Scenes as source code

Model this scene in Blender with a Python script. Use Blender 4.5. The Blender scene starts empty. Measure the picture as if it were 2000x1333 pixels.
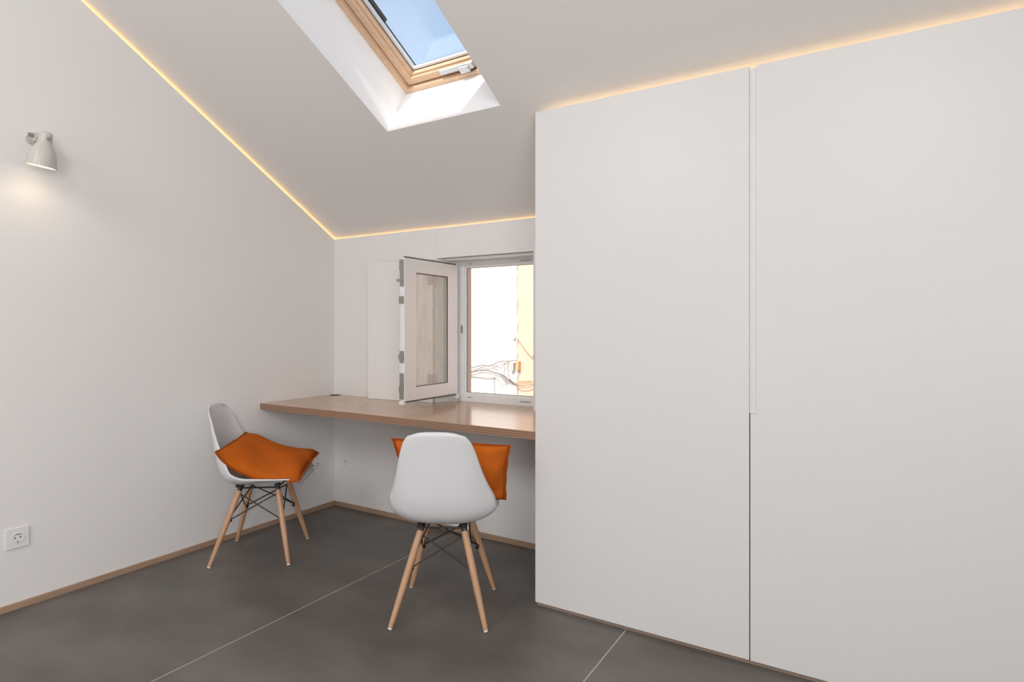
import bpy, bmesh, math, random
import numpy as np
from mathutils import Vector, Matrix
random.seed(7)
scene = bpy.context.scene
COL = scene.collection

# ------------------------------------------------------------------ camera
cam_d = bpy.data.cameras.new('camera'); cam = bpy.data.objects.new('camera', cam_d); COL.objects.link(cam)
cam.location = (3.127, -2.82, 1.2)
cam.rotation_euler = (math.radians(90), 0, math.radians(31.3))
cam_d.sensor_width = 36; cam_d.lens = 36*1160/2000; cam_d.shift_y = -25.5/2000
cam_d.clip_start = .02
scene.camera = cam
vs = scene.view_settings
vs.view_transform = 'Standard'; vs.look = 'None'; vs.gamma = 1; vs.use_curve_mapping = False
vs.exposure = 0.17
scene.cycles.use_denoising = True
scene.cycles.max_bounces = 7; scene.cycles.diffuse_bounces = 4; scene.cycles.glossy_bounces = 3; scene.cycles.use_adaptive_sampling = True; scene.cycles.adaptive_threshold = .06; scene.cycles.adaptive_min_samples = 16
scene.cycles.caustics_reflective = False; scene.cycles.caustics_refractive = False
scene.cycles.sample_clamp_indirect = 6

# ------------------------------------------------------------------ sky
SLOPE = .605                                  # roof pitch: ceiling z = Z0 - SLOPE*y
Z0 = 1.822
RIDGE = -3.3
world = bpy.data.worlds.new('sky'); scene.world = world; world.use_nodes = True
wn = world.node_tree; wn.nodes.clear()
wo = wn.nodes.new('ShaderNodeOutputWorld'); bg = wn.nodes.new('ShaderNodeBackground')
sky = wn.nodes.new('ShaderNodeTexSky'); sky.sky_type = 'NISHITA'; sky.sun_disc = False
sky.sun_elevation = math.radians(46); sky.sun_rotation = math.radians(171); sky.air_density = 1.0; sky.dust_density = 1.5; sky.ozone_density = 1.5
tc = wn.nodes.new('ShaderNodeTexCoord'); nz = wn.nodes.new('ShaderNodeTexNoise'); nz.inputs['Scale'].default_value = 3.2; nz.inputs['Detail'].default_value = 5; nz.inputs['Distortion'].default_value = .6
rp = wn.nodes.new('ShaderNodeValToRGB'); rp.color_ramp.elements[0].position = .42; rp.color_ramp.elements[1].position = .75
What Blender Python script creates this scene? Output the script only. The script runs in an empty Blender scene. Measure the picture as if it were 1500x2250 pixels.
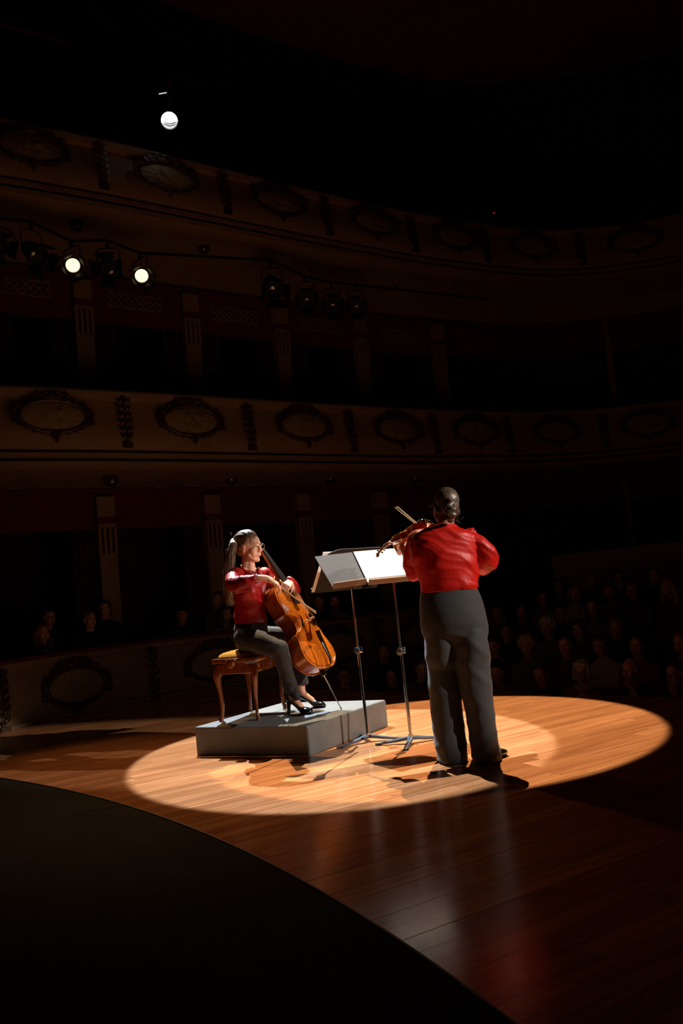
import bpy, bmesh, math, random
import numpy as np
from mathutils import Vector, Matrix, noise
random.seed(7)
SC = bpy.context.scene
COL = SC.collection
PI = math.pi
# ------------------------------------------------------------------ camera
F_PX, ROLL, HOR, CAM_H = 1800.0, math.radians(5.5), 1290.0, 1.19
_d = (HOR - 1125) * math.cos(ROLL)
TH = math.atan(_d / F_PX)
def ray(x, y):
    dx, dy = x - 750.0, -(y - 1125.0)
    u = dx*math.cos(ROLL) + dy*math.sin(ROLL); v = -dx*math.sin(ROLL) + dy*math.cos(ROLL)
    return Vector((u, F_PX*math.cos(TH) - v*math.sin(TH), v*math.cos(TH) + F_PX*math.sin(TH)))
CAM = Vector((0, 0, CAM_H))
def at(x, y, D):
    d = ray(x, y); return CAM + d*(D/d.y)
def onz(x, y, z=0.0):
    d = ray(x, y); return CAM + d*((z-CAM_H)/d.z)
cam = bpy.data.cameras.new('camera'); cam_o = bpy.data.objects.new('camera', cam); COL.objects.link(cam_o)
cam.sensor_fit = 'VERTICAL'; cam.sensor_height = 36.0; cam.lens = F_PX/2250*36.0
cam.clip_start = 0.05; cam.clip_end = 200
_f = Vector((0, math.cos(TH), math.sin(TH))); _u = Vector((0, -math.sin(TH), math.cos(TH))); _r = Vector((1, 0, 0))
cr = _r*math.cos(ROLL) - _u*math.sin(ROLL); cu = _r*math.sin(ROLL) + _u*math.cos(ROLL)
M = Matrix((cr, cu, -_f)).transposed().to_4x4(); M.translation = CAM
cam_o.matrix_world = M
SC.camera = cam_o
# ------------------------------------------------------------------ world, exposure
w = bpy.data.worlds.new('world'); SC.world = w; w.use_nodes = True
w.node_tree.nodes['Background'].inputs[0].default_value = (1.0, .55, .32, 1)
w.node_tree.nodes['Background'].inputs[1].default_value = 0.0012
SC.view_settings.view_transform = 'Standard'; SC.view_settings.look = 'None'
SC.view_settings.exposure = 0.0; SC.view_settings.gamma = 1.0; SC.view_settings.use_curve_mapping = False
SC.cycles.use_denoising = True
SC.cycles.max_bounces = 6; SC.cycles.diffuse_bounces = 3; SC.cycles.glossy_bounces = 3
SC.cycles.sample_clamp_indirect = 4.0
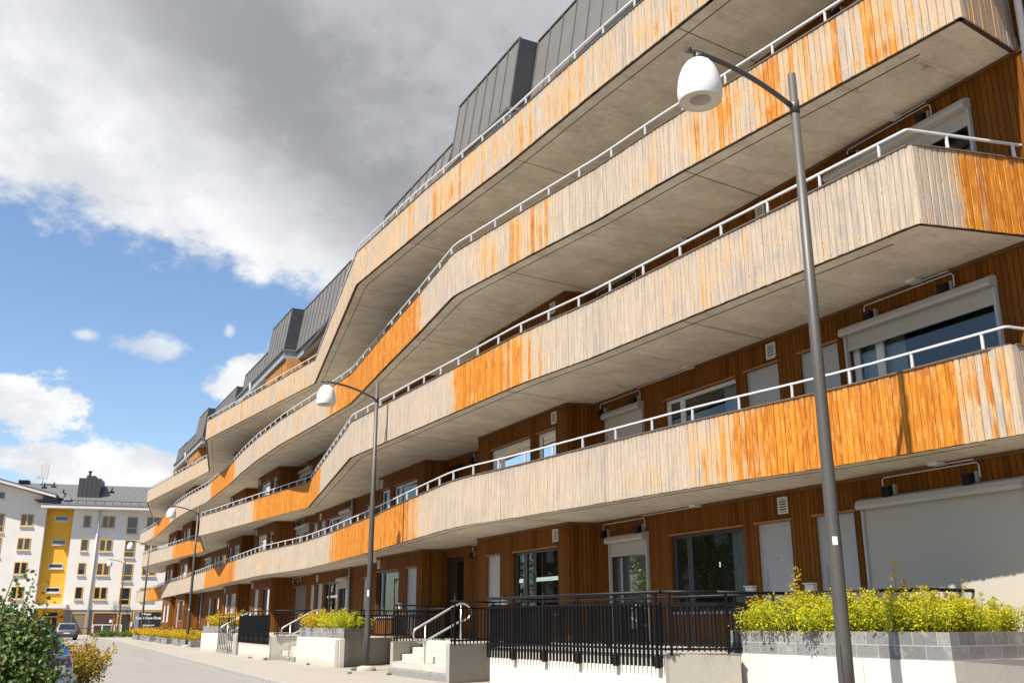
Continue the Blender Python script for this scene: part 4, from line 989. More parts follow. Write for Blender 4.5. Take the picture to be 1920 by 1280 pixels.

Set task:
Work out how many lines above contain the word "from". Give only the number.

Exercise result:
3